» GOAL
Your task is to locate every line holding the string "scene" and to copy each of them.

» DATA
---*---

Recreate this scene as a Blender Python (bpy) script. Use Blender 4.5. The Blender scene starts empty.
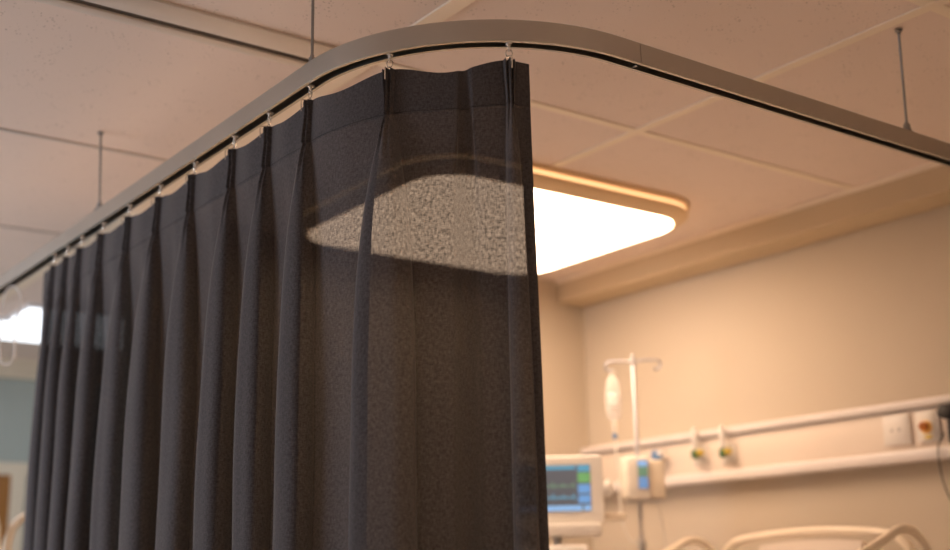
import bpy, bmesh, math, random
from math import sin, cos, pi, radians, sqrt, exp
from mathutils import Vector, Matrix
random.seed(7)
sc = bpy.context.scene
COL = sc.collection
V = Vector

# ------------------------------------------------------------------ materials
def mat(name, color=(.8, .8, .8), rough=.5, metal=0.0, spec=.5, emit=None, estr=0, noise=None, bump=None, trans=0, alpha=1, sheen=0):
    m = bpy.data.materials.new(name); m.use_nodes = True
    nt = m.node_tree; b = nt.nodes['Principled BSDF']
    b.inputs['Base Color'].default_value = (*color, 1)
    b.inputs['Roughness'].default_value = rough
    b.inputs['Metallic'].default_value = metal
    b.inputs['Specular IOR Level'].default_value = spec
    b.inputs['Transmission Weight'].default_value = trans
    b.inputs['Alpha'].default_value = alpha
    if sheen:
        b.inputs['Sheen Weight'].default_value = sheen
    if emit:
        b.inputs['Emission Color'].default_value = (*emit, 1)
        b.inputs['Emission Strength'].default_value = estr
    tc = None
    if noise:                              # (scale, amount): gentle mottling of the surface colour
        tc = nt.nodes.new('ShaderNodeTexCoord')
        n = nt.nodes.new('ShaderNodeTexNoise'); n.inputs['Scale'].default_value = noise[0]; n.inputs['Detail'].default_value = 4
        nt.links.new(tc.outputs['Object'], n.inputs['Vector'])
        r = nt.nodes.new('ShaderNodeMapRange'); r.inputs[1].default_value = .3; r.inputs[2].default_value = .7
        r.inputs[3].default_value = 1 - noise[1]; r.inputs[4].default_value = 1 + noise[1]
        nt.links.new(n.outputs['Fac'], r.inputs[0])
        mx = nt.nodes.new('ShaderNodeVectorMath'); mx.operation = 'SCALE'
        mx.inputs[0].default_value = color
        nt.links.new(r.outputs[0], mx.inputs['Scale'])
        nt.links.new(mx.outputs[0], b.inputs['Base Color'])
    if bump:
        if tc is None: tc = nt.nodes.new('ShaderNodeTexCoord')
        n2 = nt.nodes.new('ShaderNodeTexNoise'); n2.inputs['Scale'].default_value = bump[0]
        nt.links.new(tc.outputs['Object'], n2.inputs['Vector'])
        bp = nt.nodes.new('ShaderNodeBump'); bp.inputs['Strength'].default_value = bump[1]; bp.inputs['Distance'].default_value = .003
        nt.links.new(n2.outputs['Fac'], bp.inputs['Height']); nt.links.new(bp.outputs[0], b.inputs['Normal'])
    return m

def ceiling_mat():
    m = mat('ceiling_tile_material', (.74, .70, .66), .95, spec=.1)
    nt = m.node_tree; b = nt.nodes['Principled BSDF']
    tc = nt.nodes.new('ShaderNodeTexCoord')
    v = nt.nodes.new('ShaderNodeTexVoronoi'); v.inputs['Scale'].default_value = 72; v.inputs['Randomness'].default_value = 1
    n = nt.nodes.new('ShaderNodeTexNoise'); n.inputs['Scale'].default_value = 14; n.inputs['Detail'].default_value = 2
    n3 = nt.nodes.new('ShaderNodeTexNoise'); n3.inputs['Scale'].default_value = 1.6
    for k in (v, n, n3): nt.links.new(tc.outputs['Object'], k.inputs['Vector'])
    # pit radius varies with a second noise, so that pits gather in patches
    r = nt.nodes.new('ShaderNodeMapRange'); r.inputs[1].default_value = .30; r.inputs[2].default_value = .70
    r.inputs[3].default_value = .0; r.inputs[4].default_value = .29
    nt.links.new(n.outputs['Fac'], r.inputs[0])
    lt = nt.nodes.new('ShaderNodeMath'); lt.operation = 'SUBTRACT'
    nt.links.new(r.outputs[0], lt.inputs[0]); nt.links.new(v.outputs['Distance'], lt.inputs[1])
    rr = nt.nodes.new('ShaderNodeMapRange'); rr.inputs[1].default_value = 0; rr.inputs[2].default_value = .08
    nt.links.new(lt.outputs[0], rr.inputs[0])
    mx = nt.nodes.new('ShaderNodeMix'); mx.data_type = 'RGBA'
    mx.inputs['A'].default_value = (.82, .71, .64, 1); mx.inputs['B'].default_value = (.50, .43, .37, 1)
    nt.links.new(rr.outputs[0], mx.inputs['Factor'])
    nt.links.new(mx.outputs['Result'], b.inputs['Base Color'])
    return m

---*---

» COMPLETE OUTPUT
Recreate this scene as a Blender Python (bpy) script. Use Blender 4.5. The Blender scene starts empty.
sc = bpy.context.scene